Foi o primeiro Diretor indígena do Parque Indígena do Xingu, em 1984, e servidor da Funai até 2011. Foi tradutor dos grandes líderes do povo Kayapó em históricas negociações em Brasília, como a da Guerra das balsas, da Constituição Federal em 1988, das demarcações das terras Kayapó nos anos 1990. E um exímio diplomata e liderança por décadas, sempre defendendo a cultura e a vida indígena, participando de operações de expulsão de garimpeiros, de madeireiros, fazendeiros e outros invasores.

É defensor da cultura dos povos indígenas, da alimentação tradicional, da proteção da floresta. Foi incansável lutador contra a construção de barragens no rio Xingu. Com grande habilidade de expressão e fala, desde que passou a trabalhar como diretor da Funai e coordenador de administrações regionais, foi um extraordinário interlocutor com autoridades de todas as esferas do estado, e tem uma ampla circulação internacional por foros de defesa dos direitos humanos, com falas na ONU, na Assembleia Nacional da França, sendo recebido por chefes de estado de diversos países. É um ancião reconhecido e sempre presente nas mobilizações indígenas e um exemplo para todos os povos indígenas. Foi escolhido como sucessor do cacique Raoni e é reconhecido como uma das maiores lideranças indígenas do país.

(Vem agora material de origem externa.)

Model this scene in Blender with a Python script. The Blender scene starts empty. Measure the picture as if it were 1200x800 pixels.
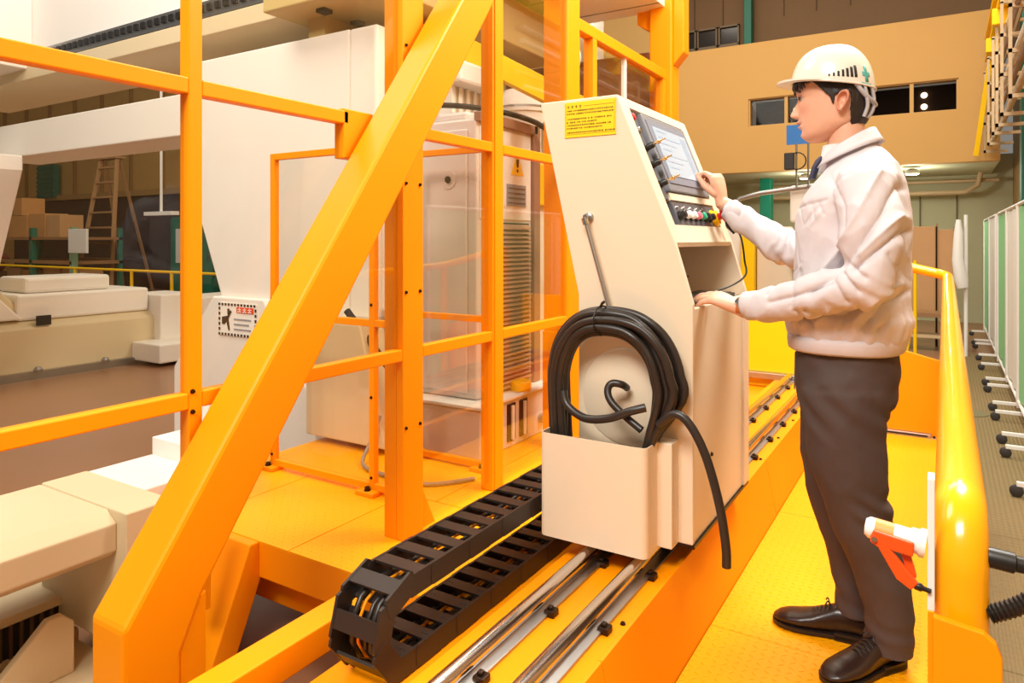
import bpy, bmesh, math, random
from mathutils import Vector, Matrix, noise
R = random.Random(7)
SC = bpy.context.scene
COL = SC.collection
PI = math.pi

# ---------------------------------------------------------------- camera
cam_d = bpy.data.cameras.new('camera'); cam = bpy.data.objects.new('camera', cam_d); COL.objects.link(cam)
cam.location = (0, 0, 1.70)
cam.rotation_euler = (PI/2, 0, math.atan(507/820))
cam_d.sensor_width = 36; cam_d.lens = 36*820/1200; cam_d.shift_y = -0.1
cam_d.clip_start = 0.05; cam_d.clip_end = 120
SC.camera = cam
# ---------------------------------------------------------------- world + lamps + exposure
W = bpy.data.worlds.new('world'); SC.world = W; W.use_nodes = True
bg = W.node_tree.nodes['Background']; bg.inputs[0].default_value = (1, .94, .84, 1); bg.inputs[1].default_value = .20
def area(name, loc, target, sx, sy, power, colr=(1, .95, .86)):  # light without a fixture; every use is added out of view
    d = bpy.data.lights.new(name, 'AREA'); d.shape = 'RECTANGLE'; d.size = sx; d.size_y = sy; d.energy = power; d.color = colr
    o = bpy.data.objects.new(name, d); COL.objects.link(o); o.location = loc
    o.rotation_euler = (Vector(target)-Vector(loc)).to_track_quat('-Z', 'Y').to_euler()
    return o
area('unseen_area_light', (-.6, -2.2, 5.6), (-1.2, 2.6, 1.0), 2.6, 1.6, 380)  # softbox-like key added high behind the camera
area('unseen_area_light', (.2, 4.4, 6.2), (-.7, 3.0, .5), 2.0, 2.0, 230)
area('unseen_area_light', (.35, 3.6, 4.5), (-1.7, 2.7, 2.0), 1.2, 1.2, 110)  # added to brighten the upper face of the brace
area('unseen_area_light', (-4.5, 1.2, 6.4), (-4.5, 3.2, .8), 3.0, 2.0, 190)
area('unseen_area_light', (-3, 9, 8.5), (-3, 9.5, 0), 6, 3, 520, (1, .9, .74))
area('unseen_area_light', (.1, 9.0, 6.5), (.3, 9.5, 0), .8, 2.5, 100, (1, .95, .86))
area('unseen_area_light', (-15, 6, 8.5), (-15, 7, 0), 8, 4, 380, (1, .9, .74))
SC.view_settings.view_transform = 'Standard'; SC.view_settings.look = 'None'
SC.view_settings.gamma = 1; SC.view_settings.exposure = .17; SC.view_settings.use_curve_mapping = False

# ---------------------------------------------------------------- materials
MATS = {}
def srgb(r, g, b):
    f = lambda v: (v/255/12.92) if v/255 <= .04045 else ((v/255+.055)/1.055)**2.4
    return (f(r), f(g), f(b), 1)
def mat(name, col, rough=.5, metal=0., var=.04, bump=0., bscale=120., emit=None, es=1., spec=.5, coat=0., vscale=3., attr=None):
    if name in MATS: return MATS[name]
    m = bpy.data.materials.new(name); m.use_nodes = True; nt = m.node_tree; b = nt.nodes['Principled BSDF']
    c = srgb(*col) if max(col) > 1.01 else tuple(col)+(1,)
    b.inputs['Roughness'].default_value = rough; b.inputs['Metallic'].default_value = metal
    b.inputs['Specular IOR Level'].default_value = spec; b.inputs['Coat Weight'].default_value = coat
    tc = nt.nodes.new('ShaderNodeTexCoord')
    if attr:
        a = nt.nodes.new('ShaderNodeVertexColor'); a.layer_name = attr; nt.links.new(a.outputs[0], b.inputs['Base Color'])
    elif var > 0:
        n = nt.nodes.new('ShaderNodeTexNoise'); n.inputs['Scale'].default_value = vscale; n.inputs['Detail'].default_value = 5
        nt.links.new(tc.outputs['Object'], n.inputs['Vector'])
        r = nt.nodes.new('ShaderNodeMapRange'); r.inputs[3].default_value = 1-var; r.inputs[4].default_value = 1+var*.6
        nt.links.new(n.outputs[0], r.inputs[0])
        mx = nt.nodes.new('ShaderNodeVectorMath'); mx.operation = 'SCALE'; mx.inputs[0].default_value = c[:3]
        nt.links.new(r.outputs[0], mx.inputs['Scale']); nt.links.new(mx.outputs[0], b.inputs['Base Color'])
    else: b.inputs['Base Color'].default_value = c
    if bump > 0:
        n2 = nt.nodes.new('ShaderNodeTexNoise'); n2.inputs['Scale'].default_value = bscale; n2.inputs['Detail'].default_value = 3
        nt.links.new(tc.outputs['Object'], n2.inputs['Vector'])
        bp = nt.nodes.new('ShaderNodeBump'); bp.inputs['Strength'].default_value = bump; bp.inputs['Distance'].default_value = .002
        nt.links.new(n2.outputs[0], bp.inputs['Height']); nt.links.new(bp.outputs[0], b.inputs['Normal'])
    if emit: b.inputs['Emission Color'].default_value = srgb(*emit); b.inputs['Emission Strength'].default_value = es
    MATS[name] = m; return m
def mathn(nt, op, a, b=None, c=None):
    n = nt.nodes.new('ShaderNodeMath'); n.operation = op
    for i, v in enumerate((a, b, c)):
        if v is None: continue
        if isinstance(v, (int, float)): n.inputs[i].default_value = v
        else: nt.links.new(v, n.inputs[i])
    return n.outputs[0]
def checker_plate(name, col, pitch=.028):
    m = mat(name, col, .42, 0, .05, spec=.25); nt = m.node_tree; b = nt.nodes['Principled BSDF']
    tc = nt.nodes.new('ShaderNodeTexCoord'); sp = nt.nodes.new('ShaderNodeSeparateXYZ'); nt.links.new(tc.outputs['Object'], sp.inputs[0])
    u = mathn(nt, 'DIVIDE', sp.outputs[0], pitch); v = mathn(nt, 'DIVIDE', sp.outputs[1], pitch)
    par = mathn(nt, 'FLOORED_MODULO', mathn(nt, 'ADD', mathn(nt, 'FLOOR', u), mathn(nt, 'FLOOR', v)), 2.0)
    fu = mathn(nt, 'SUBTRACT', mathn(nt, 'FRACT', u), .5); fv = mathn(nt, 'SUBTRACT', mathn(nt, 'FRACT', v), .5)
    sgn = mathn(nt, 'SUBTRACT', mathn(nt, 'MULTIPLY', par, 2.0), 1.0)
    fv2 = mathn(nt, 'MULTIPLY', fv, sgn)
    p = mathn(nt, 'ADD', fu, fv2); q = mathn(nt, 'SUBTRACT', fu, fv2)
    d = mathn(nt, 'ADD', mathn(nt, 'POWER', mathn(nt, 'ABSOLUTE', mathn(nt, 'DIVIDE', p, .55)), 2.0), mathn(nt, 'POWER', mathn(nt, 'ABSOLUTE', mathn(nt, 'DIVIDE', q, .17)), 2.0))
    h = mathn(nt, 'MAXIMUM', mathn(nt, 'SUBTRACT', 1.0, d), 0.0)
    bp = nt.nodes.new('ShaderNodeBump'); bp.inputs['Strength'].default_value = .8; bp.inputs['Distance'].default_value = .0025
    nt.links.new(h, bp.inputs['Height']); nt.links.new(bp.outputs[0], b.inputs['Normal']); return m
def ribbed(name, col, pitch, axis=0, strength=.6):
    m = mat(name, col, .7, 0, .12, vscale=1.5); nt = m.node_tree; b = nt.nodes['Principled BSDF']
    tc = nt.nodes.new('ShaderNodeTexCoord'); sp = nt.nodes.new('ShaderNodeSeparateXYZ'); nt.links.new(tc.outputs['Object'], sp.inputs[0])
    w = mathn(nt, 'SINE', mathn(nt, 'MULTIPLY', sp.outputs[axis], 2*PI/pitch))
    w2 = mathn(nt, 'SINE', mathn(nt, 'MULTIPLY', sp.outputs[1-axis], 2*PI/pitch/1.7))
    h = mathn(nt, 'ADD', w, mathn(nt, 'MULTIPLY', w2, .5))
    bp = nt.nodes.new('ShaderNodeBump'); bp.inputs['Strength'].default_value = strength; bp.inputs['Distance'].default_value = .004
    nt.links.new(h, bp.inputs['Height']); nt.links.new(bp.outputs[0], b.inputs['Normal']); return m
def glassy(name, tint=(.97, .96, .93), gloss=.10, rough=.03, alpha=.0, acol=(.9, .9, .88)):
    m = bpy.data.materials.new(name); m.use_nodes = True; nt = m.node_tree; nt.nodes.remove(nt.nodes['Principled BSDF'])
    out = nt.nodes['Material Output']; tr = nt.nodes.new('ShaderNodeBsdfTransparent'); tr.inputs[0].default_value = tint+(1,)
    gl = nt.nodes.new('ShaderNodeBsdfGlossy'); gl.inputs['Roughness'].default_value = rough
    lw = nt.nodes.new('ShaderNodeLayerWeight'); lw.inputs[0].default_value = .25
    f = mathn(nt, 'ADD', mathn(nt, 'MULTIPLY', lw.outputs['Fresnel'], .16), gloss*.15)
    mx = nt.nodes.new('ShaderNodeMixShader'); nt.links.new(f, mx.inputs[0]); nt.links.new(tr.outputs[0], mx.inputs[1]); nt.links.new(gl.outputs[0], mx.inputs[2])
    last = mx
    if alpha > 0:
        df = nt.nodes.new('ShaderNodeBsdfDiffuse'); df.inputs[0].default_value = acol+(1,)
        m2 = nt.nodes.new('ShaderNodeMixShader'); m2.inputs[0].default_value = alpha
        nt.links.new(mx.outputs[0], m2.inputs[1]); nt.links.new(df.outputs[0], m2.inputs[2]); last = m2
    nt.links.new(last.outputs[0], out.inputs[0]); MATS[name] = m; return m

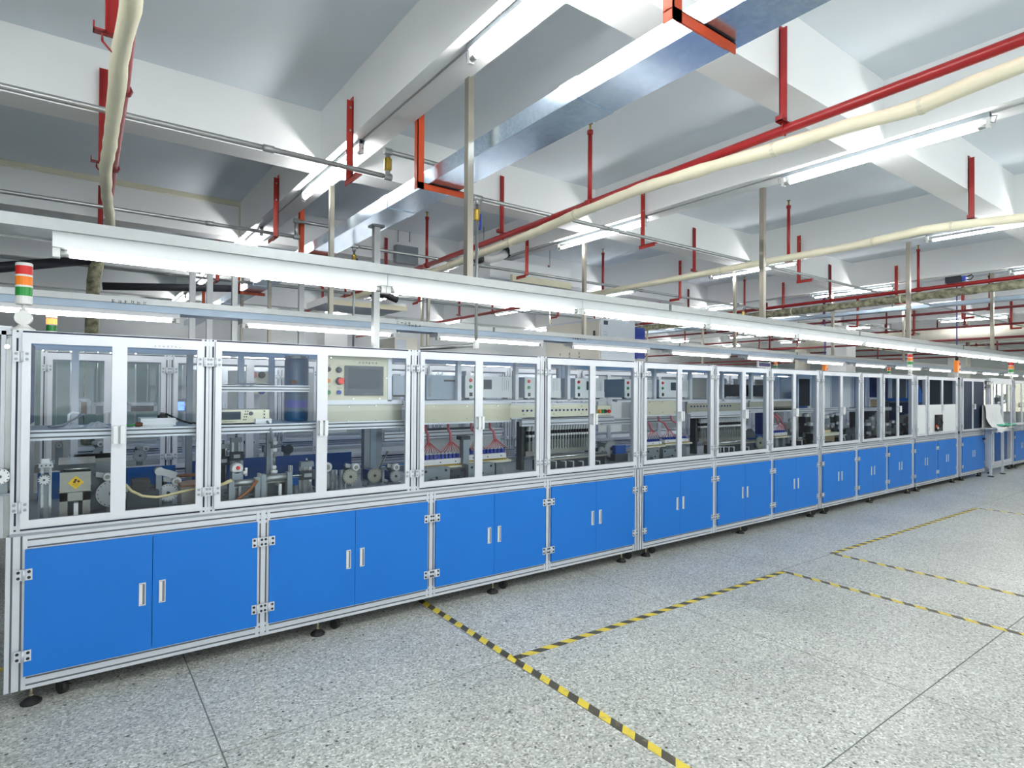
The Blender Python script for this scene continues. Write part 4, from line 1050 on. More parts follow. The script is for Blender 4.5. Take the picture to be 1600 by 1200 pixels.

Hoje Megaron uma voz fundamental nos debates em torno da defesa do artigo 231 da Constituição Federal e no enfrentamento a ameaças legislativas de retrocesso dos direitos indígenas, como a proposta racista de anistia do “Marco Temporal”. Sua maior luta hoje é pela demarcação da Terra Indígena Kapot Nhinore, onde nasceu seu tio Raoni e onde ele cresceu com sua família.